Immediately after reporting its loss, Citigroup strong-armed several overseas banks, mostly in Asia, to give it money to cover the shortfall.

Next, Bank of America reported its fourth-quarter profits had fallen 95 percent to $268 million, compared to $5.26 billion last year. The bank’s profit for all of 2007 fell 29 percent to $14.98 billion.

Wachovia’s fourth-quarter net income fell about 98 percent to $51 million, compared to $2.3 billion in the same period last year. For the year, its profits were down 19 percent.

What made them vulnerable

The stock market decline has further exacerbated this crisis for the banks.

Walk into any bank branch today and you will see a “financial adviser” urging depositors to put their savings into mutual funds or other instruments connected to the stock market. Of course, the bank gets a juicy commission from every transaction.

Before 1999, that was illegal. Commercial banks were prohibited by law from involvement with the stock market. The law was the Glass-Steagall Act, passed in 1933 after the disastrous crash of the stock market had triggered a collapse of the banking system. The government had actually suspended operations of the banks for a while when panic withdrawals drained their vaults and led them to barricade their doors.

For more than 60 years, Glass-Steagall insulated commercial banks from the shocks of a stock market crash. But in 1999, under the deregulation pressure of big bankers who felt this law prevented them from getting onto the lucrative gravy train underway in Wall Street, Bill Clinton signed into law the Gramm-Leach-Bliley Act. It repealed those elements of Glass-Steagall that had separated commercial banks from investment banks. They are now vulnerable again to severe shocks in the stock market.

The banks also hold trillions of dollars in credit card debt. Whether you’re retired, a student, unemployed or have a low-paying job, how many times in the last year have you received letters from banks offering you a new credit card? The interest and fees are enormous and have kept the banks’ profits up.

But with the economy turning down, millions will not be able to keep up with their payments and at the same time buy food, energy and other needed goods—let alone pay for health care or education. Even if they’re working, much of their income will go to pay interest in one form or another—on student loans, on mortgages, on credit cards. It all adds up to deepening poverty and crisis.

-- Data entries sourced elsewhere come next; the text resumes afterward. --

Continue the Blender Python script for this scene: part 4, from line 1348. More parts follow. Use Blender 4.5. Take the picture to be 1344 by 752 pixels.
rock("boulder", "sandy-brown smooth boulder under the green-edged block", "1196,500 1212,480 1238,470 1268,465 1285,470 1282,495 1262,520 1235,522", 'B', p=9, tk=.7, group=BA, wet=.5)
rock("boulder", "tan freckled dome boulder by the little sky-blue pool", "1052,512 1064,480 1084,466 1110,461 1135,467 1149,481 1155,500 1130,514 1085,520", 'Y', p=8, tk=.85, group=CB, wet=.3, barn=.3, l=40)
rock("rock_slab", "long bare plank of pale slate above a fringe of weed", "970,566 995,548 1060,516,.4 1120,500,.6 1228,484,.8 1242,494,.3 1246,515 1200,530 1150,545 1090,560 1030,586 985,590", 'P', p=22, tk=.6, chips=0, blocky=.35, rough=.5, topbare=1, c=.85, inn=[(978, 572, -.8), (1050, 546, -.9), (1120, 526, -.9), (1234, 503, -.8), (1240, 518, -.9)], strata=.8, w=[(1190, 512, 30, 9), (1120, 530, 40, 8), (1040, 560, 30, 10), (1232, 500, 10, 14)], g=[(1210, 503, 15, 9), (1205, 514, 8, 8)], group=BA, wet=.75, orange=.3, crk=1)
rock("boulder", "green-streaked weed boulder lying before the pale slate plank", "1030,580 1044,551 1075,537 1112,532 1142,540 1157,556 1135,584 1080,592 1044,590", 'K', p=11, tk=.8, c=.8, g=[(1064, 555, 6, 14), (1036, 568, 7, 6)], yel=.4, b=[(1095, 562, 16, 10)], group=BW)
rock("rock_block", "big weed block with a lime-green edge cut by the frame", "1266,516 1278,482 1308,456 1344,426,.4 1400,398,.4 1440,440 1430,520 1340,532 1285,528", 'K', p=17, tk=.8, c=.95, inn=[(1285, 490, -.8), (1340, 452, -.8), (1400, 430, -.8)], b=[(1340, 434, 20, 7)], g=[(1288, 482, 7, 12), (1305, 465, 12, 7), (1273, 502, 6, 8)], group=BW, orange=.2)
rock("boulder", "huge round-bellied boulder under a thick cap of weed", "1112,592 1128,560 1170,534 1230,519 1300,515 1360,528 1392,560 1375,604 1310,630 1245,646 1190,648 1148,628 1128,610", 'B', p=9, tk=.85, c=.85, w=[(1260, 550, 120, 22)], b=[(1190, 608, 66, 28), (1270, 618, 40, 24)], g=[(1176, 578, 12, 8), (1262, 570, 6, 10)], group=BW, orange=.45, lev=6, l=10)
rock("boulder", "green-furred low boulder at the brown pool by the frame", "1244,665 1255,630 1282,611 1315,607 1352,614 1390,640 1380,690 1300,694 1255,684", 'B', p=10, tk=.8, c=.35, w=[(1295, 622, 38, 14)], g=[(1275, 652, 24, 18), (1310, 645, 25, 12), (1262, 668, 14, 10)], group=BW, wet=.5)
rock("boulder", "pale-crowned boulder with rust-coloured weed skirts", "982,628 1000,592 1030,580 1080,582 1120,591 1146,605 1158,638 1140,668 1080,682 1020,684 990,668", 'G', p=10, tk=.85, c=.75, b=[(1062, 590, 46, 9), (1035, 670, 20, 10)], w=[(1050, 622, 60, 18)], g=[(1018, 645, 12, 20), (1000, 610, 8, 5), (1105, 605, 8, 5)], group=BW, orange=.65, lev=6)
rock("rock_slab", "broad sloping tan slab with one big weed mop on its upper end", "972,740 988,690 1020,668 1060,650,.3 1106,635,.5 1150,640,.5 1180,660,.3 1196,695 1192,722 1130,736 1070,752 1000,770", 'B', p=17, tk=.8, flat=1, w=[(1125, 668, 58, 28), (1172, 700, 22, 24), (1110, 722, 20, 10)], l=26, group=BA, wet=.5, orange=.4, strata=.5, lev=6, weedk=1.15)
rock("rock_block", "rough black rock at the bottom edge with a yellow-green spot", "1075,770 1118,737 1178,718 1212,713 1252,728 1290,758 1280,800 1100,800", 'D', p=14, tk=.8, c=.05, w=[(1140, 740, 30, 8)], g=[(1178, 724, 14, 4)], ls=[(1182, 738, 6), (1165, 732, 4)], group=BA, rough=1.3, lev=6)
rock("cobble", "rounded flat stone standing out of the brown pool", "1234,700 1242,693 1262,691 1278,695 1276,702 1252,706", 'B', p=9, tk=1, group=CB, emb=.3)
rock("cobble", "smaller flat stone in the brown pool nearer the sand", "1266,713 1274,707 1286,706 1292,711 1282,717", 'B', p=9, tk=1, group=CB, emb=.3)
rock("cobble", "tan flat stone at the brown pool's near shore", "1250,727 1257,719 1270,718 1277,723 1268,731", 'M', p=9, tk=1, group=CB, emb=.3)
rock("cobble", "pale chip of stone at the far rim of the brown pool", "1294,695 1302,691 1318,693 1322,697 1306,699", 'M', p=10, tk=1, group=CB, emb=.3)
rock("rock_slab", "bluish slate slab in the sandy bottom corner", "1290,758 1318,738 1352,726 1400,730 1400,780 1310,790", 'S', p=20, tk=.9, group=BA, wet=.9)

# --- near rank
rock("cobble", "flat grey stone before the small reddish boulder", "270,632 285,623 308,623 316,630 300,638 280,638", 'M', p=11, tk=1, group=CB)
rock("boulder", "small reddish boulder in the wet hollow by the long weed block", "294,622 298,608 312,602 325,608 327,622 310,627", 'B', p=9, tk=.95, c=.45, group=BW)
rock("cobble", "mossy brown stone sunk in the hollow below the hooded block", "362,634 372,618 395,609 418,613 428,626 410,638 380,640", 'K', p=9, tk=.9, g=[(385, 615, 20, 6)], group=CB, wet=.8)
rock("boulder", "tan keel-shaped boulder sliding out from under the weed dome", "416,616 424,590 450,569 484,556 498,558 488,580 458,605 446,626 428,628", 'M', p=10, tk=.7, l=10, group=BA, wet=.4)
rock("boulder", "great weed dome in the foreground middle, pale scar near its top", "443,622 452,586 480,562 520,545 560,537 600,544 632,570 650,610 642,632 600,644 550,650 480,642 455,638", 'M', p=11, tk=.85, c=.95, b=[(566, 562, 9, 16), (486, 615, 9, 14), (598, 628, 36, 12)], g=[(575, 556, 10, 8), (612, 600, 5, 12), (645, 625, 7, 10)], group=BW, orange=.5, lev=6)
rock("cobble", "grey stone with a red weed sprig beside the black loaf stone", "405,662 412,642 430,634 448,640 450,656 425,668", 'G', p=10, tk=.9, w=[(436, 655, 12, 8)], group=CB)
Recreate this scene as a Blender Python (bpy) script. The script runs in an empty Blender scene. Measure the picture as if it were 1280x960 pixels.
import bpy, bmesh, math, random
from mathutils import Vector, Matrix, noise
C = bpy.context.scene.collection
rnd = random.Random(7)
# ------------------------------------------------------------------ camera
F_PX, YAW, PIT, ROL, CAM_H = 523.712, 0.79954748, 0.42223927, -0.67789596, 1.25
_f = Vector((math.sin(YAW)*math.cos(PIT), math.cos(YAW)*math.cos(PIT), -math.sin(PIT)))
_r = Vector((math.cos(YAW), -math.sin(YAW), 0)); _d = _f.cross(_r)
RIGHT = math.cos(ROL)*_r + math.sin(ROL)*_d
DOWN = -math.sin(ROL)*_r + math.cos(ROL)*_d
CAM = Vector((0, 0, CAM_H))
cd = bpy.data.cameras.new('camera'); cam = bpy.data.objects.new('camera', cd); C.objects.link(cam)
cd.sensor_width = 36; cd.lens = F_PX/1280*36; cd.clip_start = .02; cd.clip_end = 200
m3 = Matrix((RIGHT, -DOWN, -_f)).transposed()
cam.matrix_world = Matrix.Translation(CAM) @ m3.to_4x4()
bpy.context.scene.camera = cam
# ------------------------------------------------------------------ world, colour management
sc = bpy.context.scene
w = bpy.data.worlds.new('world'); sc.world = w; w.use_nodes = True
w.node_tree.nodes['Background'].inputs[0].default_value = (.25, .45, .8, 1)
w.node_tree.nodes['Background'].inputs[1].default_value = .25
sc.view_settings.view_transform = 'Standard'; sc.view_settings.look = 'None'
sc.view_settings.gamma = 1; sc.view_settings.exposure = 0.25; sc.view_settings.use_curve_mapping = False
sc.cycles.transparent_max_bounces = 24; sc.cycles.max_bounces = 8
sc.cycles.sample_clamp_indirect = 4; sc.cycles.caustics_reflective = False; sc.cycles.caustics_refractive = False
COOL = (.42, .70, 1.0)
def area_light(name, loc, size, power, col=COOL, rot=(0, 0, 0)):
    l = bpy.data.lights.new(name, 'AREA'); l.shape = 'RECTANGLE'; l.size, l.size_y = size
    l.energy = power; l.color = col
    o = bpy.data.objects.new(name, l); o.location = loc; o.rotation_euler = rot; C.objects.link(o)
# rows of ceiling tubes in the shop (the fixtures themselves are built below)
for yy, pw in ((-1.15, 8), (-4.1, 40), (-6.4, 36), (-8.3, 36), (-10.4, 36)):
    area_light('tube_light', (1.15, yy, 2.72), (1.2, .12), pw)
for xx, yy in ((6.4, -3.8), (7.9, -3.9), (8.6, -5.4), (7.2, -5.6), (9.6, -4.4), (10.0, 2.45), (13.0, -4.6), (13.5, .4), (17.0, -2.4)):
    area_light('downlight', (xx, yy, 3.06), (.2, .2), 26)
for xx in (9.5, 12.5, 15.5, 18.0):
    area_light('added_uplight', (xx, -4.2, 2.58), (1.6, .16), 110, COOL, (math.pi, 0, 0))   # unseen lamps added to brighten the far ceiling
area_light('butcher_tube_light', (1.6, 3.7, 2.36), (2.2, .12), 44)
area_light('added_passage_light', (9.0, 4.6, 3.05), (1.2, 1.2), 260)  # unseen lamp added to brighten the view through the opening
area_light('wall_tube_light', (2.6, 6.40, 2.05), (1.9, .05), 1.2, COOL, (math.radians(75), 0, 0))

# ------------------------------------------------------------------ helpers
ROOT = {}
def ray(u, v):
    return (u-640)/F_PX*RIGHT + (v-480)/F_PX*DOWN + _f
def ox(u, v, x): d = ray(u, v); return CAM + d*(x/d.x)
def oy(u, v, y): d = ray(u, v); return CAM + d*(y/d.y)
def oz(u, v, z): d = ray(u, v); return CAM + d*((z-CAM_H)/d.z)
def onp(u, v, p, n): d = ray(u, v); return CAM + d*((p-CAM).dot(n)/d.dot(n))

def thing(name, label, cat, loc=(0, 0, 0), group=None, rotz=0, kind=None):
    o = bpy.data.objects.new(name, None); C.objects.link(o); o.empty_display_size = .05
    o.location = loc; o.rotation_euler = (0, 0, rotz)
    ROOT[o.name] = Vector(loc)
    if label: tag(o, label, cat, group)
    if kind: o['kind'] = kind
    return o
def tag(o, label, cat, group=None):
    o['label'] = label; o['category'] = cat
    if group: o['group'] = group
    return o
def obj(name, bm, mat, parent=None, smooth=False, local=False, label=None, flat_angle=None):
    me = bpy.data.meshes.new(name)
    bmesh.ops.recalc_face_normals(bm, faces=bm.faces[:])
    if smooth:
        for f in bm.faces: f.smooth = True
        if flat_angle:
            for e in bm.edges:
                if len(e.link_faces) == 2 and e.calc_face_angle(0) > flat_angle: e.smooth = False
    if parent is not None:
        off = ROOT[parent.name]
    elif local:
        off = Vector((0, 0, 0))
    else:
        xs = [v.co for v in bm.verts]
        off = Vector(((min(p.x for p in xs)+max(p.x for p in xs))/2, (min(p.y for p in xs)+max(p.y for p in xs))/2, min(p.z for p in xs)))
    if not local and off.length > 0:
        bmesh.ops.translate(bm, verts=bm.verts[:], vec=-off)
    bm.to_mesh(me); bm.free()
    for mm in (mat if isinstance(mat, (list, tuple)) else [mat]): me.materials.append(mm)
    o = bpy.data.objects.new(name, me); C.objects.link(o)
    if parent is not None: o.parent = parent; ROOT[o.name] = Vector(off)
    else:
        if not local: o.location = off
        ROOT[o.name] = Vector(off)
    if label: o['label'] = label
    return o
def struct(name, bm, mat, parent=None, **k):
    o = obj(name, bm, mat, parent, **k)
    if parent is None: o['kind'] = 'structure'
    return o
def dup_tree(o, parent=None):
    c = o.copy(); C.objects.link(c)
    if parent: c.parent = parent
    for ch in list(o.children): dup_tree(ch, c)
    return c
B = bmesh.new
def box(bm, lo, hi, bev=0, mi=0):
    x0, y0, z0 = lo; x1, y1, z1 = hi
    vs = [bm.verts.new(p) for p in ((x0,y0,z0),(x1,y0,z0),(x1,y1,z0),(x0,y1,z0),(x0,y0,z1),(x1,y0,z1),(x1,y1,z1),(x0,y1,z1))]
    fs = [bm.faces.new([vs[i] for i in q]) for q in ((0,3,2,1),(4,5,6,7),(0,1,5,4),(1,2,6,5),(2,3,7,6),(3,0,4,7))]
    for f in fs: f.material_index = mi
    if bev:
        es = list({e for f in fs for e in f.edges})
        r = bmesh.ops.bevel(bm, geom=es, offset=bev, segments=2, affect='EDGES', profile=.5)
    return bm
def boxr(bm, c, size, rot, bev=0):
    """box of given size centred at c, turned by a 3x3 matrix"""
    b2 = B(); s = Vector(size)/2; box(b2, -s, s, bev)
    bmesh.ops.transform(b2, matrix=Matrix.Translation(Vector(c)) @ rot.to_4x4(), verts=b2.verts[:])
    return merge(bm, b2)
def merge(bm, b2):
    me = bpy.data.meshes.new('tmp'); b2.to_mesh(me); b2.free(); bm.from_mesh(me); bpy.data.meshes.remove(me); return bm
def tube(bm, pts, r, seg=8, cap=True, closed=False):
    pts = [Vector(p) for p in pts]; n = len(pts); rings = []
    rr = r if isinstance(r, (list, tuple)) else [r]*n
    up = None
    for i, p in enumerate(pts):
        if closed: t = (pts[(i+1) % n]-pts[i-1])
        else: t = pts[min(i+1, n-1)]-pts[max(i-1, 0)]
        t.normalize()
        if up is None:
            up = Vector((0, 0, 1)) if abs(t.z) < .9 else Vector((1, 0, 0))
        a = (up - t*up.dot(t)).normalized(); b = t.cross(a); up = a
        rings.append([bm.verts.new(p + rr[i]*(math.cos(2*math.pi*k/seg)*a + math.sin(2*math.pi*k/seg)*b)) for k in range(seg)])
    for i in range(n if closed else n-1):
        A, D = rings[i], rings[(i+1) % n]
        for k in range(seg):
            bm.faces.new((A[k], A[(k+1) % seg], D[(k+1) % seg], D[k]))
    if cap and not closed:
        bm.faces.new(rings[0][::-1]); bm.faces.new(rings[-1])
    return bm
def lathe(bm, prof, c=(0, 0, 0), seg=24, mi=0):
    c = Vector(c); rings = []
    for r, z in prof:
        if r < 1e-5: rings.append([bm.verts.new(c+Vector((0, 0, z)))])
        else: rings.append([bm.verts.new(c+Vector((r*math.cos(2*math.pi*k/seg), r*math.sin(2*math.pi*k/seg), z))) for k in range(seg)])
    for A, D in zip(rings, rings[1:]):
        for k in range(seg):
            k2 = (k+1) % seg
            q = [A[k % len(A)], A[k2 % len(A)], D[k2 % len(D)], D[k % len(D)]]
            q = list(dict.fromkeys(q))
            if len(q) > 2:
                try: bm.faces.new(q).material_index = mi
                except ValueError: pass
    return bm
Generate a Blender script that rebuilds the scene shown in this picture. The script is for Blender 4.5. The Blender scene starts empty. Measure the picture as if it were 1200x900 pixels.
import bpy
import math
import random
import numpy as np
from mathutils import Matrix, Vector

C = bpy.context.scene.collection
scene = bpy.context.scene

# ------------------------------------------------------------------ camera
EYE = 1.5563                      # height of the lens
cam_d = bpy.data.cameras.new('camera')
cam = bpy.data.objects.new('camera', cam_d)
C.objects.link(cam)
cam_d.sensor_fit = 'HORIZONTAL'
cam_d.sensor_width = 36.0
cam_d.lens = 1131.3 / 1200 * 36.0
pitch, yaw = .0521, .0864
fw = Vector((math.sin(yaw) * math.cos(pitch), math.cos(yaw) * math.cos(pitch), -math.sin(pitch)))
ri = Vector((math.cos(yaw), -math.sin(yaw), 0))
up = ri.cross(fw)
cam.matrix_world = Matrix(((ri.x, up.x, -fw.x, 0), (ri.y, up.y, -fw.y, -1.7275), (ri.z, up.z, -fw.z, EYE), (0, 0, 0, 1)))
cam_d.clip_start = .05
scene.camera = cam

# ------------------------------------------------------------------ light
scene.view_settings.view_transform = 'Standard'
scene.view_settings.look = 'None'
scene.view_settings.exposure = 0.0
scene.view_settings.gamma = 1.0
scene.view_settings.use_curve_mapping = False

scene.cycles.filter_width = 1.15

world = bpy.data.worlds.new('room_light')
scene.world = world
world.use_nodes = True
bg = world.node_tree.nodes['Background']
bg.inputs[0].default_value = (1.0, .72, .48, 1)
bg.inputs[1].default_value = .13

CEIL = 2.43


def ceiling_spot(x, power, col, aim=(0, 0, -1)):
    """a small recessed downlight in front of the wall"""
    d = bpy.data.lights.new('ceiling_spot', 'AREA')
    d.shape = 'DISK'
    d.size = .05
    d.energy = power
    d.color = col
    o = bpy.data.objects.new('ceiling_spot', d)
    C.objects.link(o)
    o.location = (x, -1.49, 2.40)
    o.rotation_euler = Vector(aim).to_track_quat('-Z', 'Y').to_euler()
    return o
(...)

Workers can’t accept bosses’ scenario

This is the ugly scenario concocted by the super-rich for the working class in this country. It is one that has already been played out in so many oppressed countries that have lived under the heel of imperialist corporations and banks for more than a century.

But there can be another scenario. The working class is not helpless—far from it. In fact, it can decide whether buses and trucks run, food is picked, data entries are made, cargo is loaded, and water and electricity are turned on in the Stock Exchange. Its potential power is immense.

There are 140-plus million workers and their families. Many are already living on the edge or have completely fallen into the abyss of unemployment, homelessness and living hand to mouth. Millions are in unions, but seven times as many are not.

Like the crisis of the 1930s, this one can be the catalyst for organizing on a greater scale than ever before—one in which the leading role of militants schooled in the struggles against racism, sexism, homophobia and immigrant-bashing can provide the framework for true class-wide solidarity.